Having worked in the role of a CIO and other IT management capacities I can appreciate the convenience that working with well established Windows based deployment tools can offer but I need to remind everyone that when it comes to building an effective learning environment the needs of the IT department should not override the needs of the learner. IT should be supporting the learner (which includes the faculty member) and should be striving to provide an infrastructure where the learner can seamlessly do what they need to do with their own iPad, Android or other mobile device. The learner/consumer has spoken by making the iPad the most popular and transformative network device we have seen in the history of information technology. Its popularity is based primarily on the fact that you don’t need the “dark arts” of the IT department to install software or even configure the device to work or you don’t need to take a course to use it–the iPad is intuitive and it just works. While I can’t yet comment on the Windows tablet yet, many years of experience with Windows has confirmed that there is nothing intuitive about Windows and huge IT departments are necessary to support this platform.

The moves that Seton Hall are making are troubling but not that surprising. We have seen Higher Education IT departments influence platform choices in the past. When the early Learning/Course Management Systems (CMS or LMS) were being developed in the late 90’s it didn’t take too long for the management, deployment and support issues to become the drivers of change. When you factor in the consolidation of the LMS industry by companies like Blackboard we now have some of the best “walled gardens” every built that most faculty would much rather not use. The command and control model so useful for IT departments and offered by the Blackboards of the world not only limits innovation and change it limits learning.

In contrast the iPhone, iPad and related IOS devices as well as Android devices that students choose on their own and most often come to school with are simply tools that these leaners have chosen to help enhance their learning. I have repeatedly stated that the best technology is invisible and simply enhances the experience without drawing any attention to itself. The best technology is also the technology that that average person will set up on their own and use on a daily basis. The best technology for higher education is what faculty are willing to use on a daily basis and what they and their students have to chosen to use on their own. The bring your own device (BYOD) model of technology deployment is what the iPad and related IOS devices have established. This is the technology strategy that can enhance learning.

Unfortunately for Seton Hall and many similar institutions issues of command and control will trump user preference and usability.

For another perspective on the perspective of command and control model of technology deployment verses the BYOD model review the SAP Business Innovation article: Will Prosumer Tablets Beat The iPad In The Enterprise?

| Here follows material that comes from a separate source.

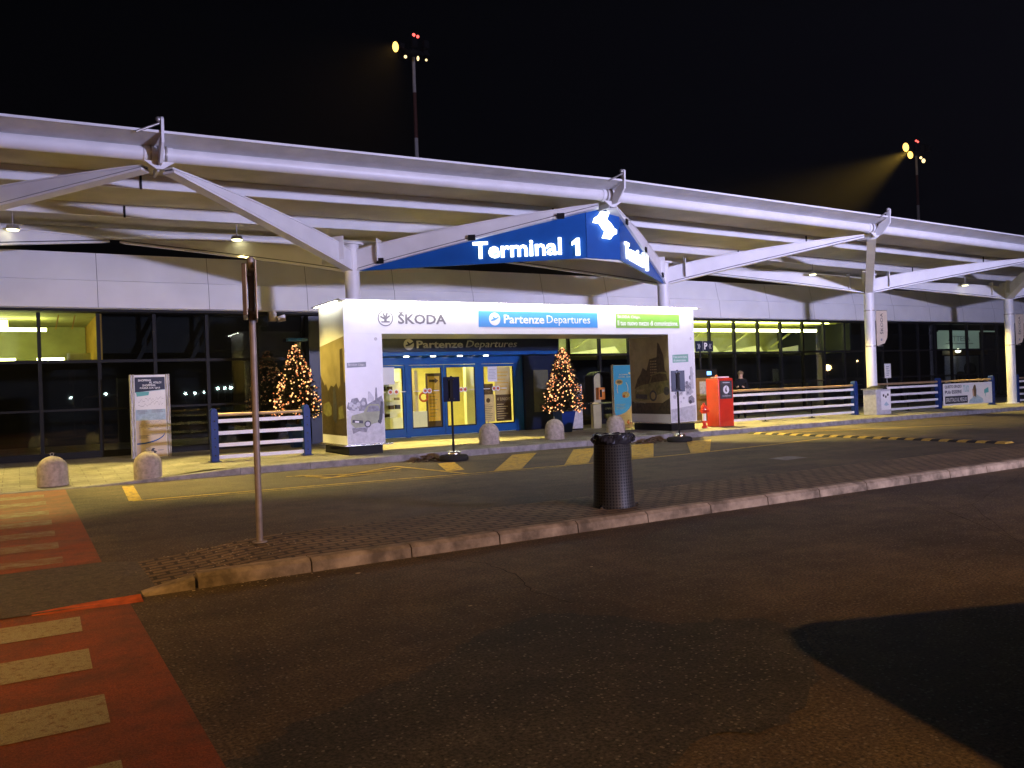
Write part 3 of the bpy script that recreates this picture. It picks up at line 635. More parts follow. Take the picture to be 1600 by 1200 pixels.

Jeffery Young from the Chronicle of Higher Education shared an analysis of research conducted by Piazza, a start-up company that manages online discussion forums for thousands of courses, on online interactions among students and professors in 3,600 courses at 545 colleges and universities over a period of 18 months. The data revealed:

  • highest gains in student understanding when discussion was less strictly marked
  • students at highly selective universities are far more likely to ask questions anonymously than are students at other institutions
  • the practice of asking students to post a comment to introduce themselves correlated with more-robust discussions

These finding are no surprise to those of us in the academic community who have been using online discussions to enhance both classroom and online courses. Perhaps now the dataset for this study is large enough to finally appease even the most vehement opponents to online instruction.

Then again…will there ever be enough data and evidence to fully convince the detractors of online and digital learning?

Inforgraphics are wonderful tools that can be used to visually convey a unique message, compile several thoughts and ideas into a single frame and to help people get a visual representation of your ideas. Sharing inforgraphics has also never been easier through blogs, twitter and Pinterest. Now even making infographics has been simplified by using one of the many of the sites listed on edudemic

I have been following the Knewton story for a while. I actually I have been following the perpetual promise of technology enhanced adaptive learning since the early 90’s. Remember Authorware? We used to build adaptive learning arrays that enabled systematic instruction based systems to adapt to the response a learner provided. Remember a system from Austria called Hyperwave? It was heralded as the first web-based adaptive learning system in the 90’s and chances are most people have neither heard of it nor recall it. Remember the early promises about adaptive learning with system like WebCT, Courseinfo, and even Blackboard? The adaptive learning holy grail has been pursued by many of us in educational technology for a long time. There is a serious shortcoming to most adaptive learning systems, one that I hope Knewton can overcome. Unfortunately, by their own admission, their system is faced with the same challenges as all the other adaptive learning systems. Consider the following quote:

Knewton can power anything where there’s a “right” answer — that’s all of math for much of K-14. We also can power most of verbal skills, since most people agree on what constitutes good writing, like grammar, sentence structure and topic sentences.

The things we can’t power are things like art or ballet or philosophy, where there’s no right answer ever. But even what people think of as pretty subjective courses, there’s often a right answer.

One of the biggest challenges with any system that is based on making an adaptive decision is that there has to be a definitive right answer. We know from the research that this informational approach really only deals with superficial or surface learning. In contrast, learning processes that require application and integration involve much more subjective answers and are the substance of deeper learning. Unfortunately, Knewton isn’t able to go there. One of our biggest arguments for why liberal arts institutions like Concordia hold much more promise for future learning than any adaptive learning system is that a liberal arts education means learners do not just deal with the right answer, they go much much deeper. Systems like Knewton will continue to evolve and for some aspects of education where the right answer is necessary these system may be useful and I am excited to see them evolve. But for the really complex problems of the world that require very complex interdisciplinary approaches system like Knewton just don’t go deep enough–only institutions like Concordia can provide this depth and interdisciplinary foundation.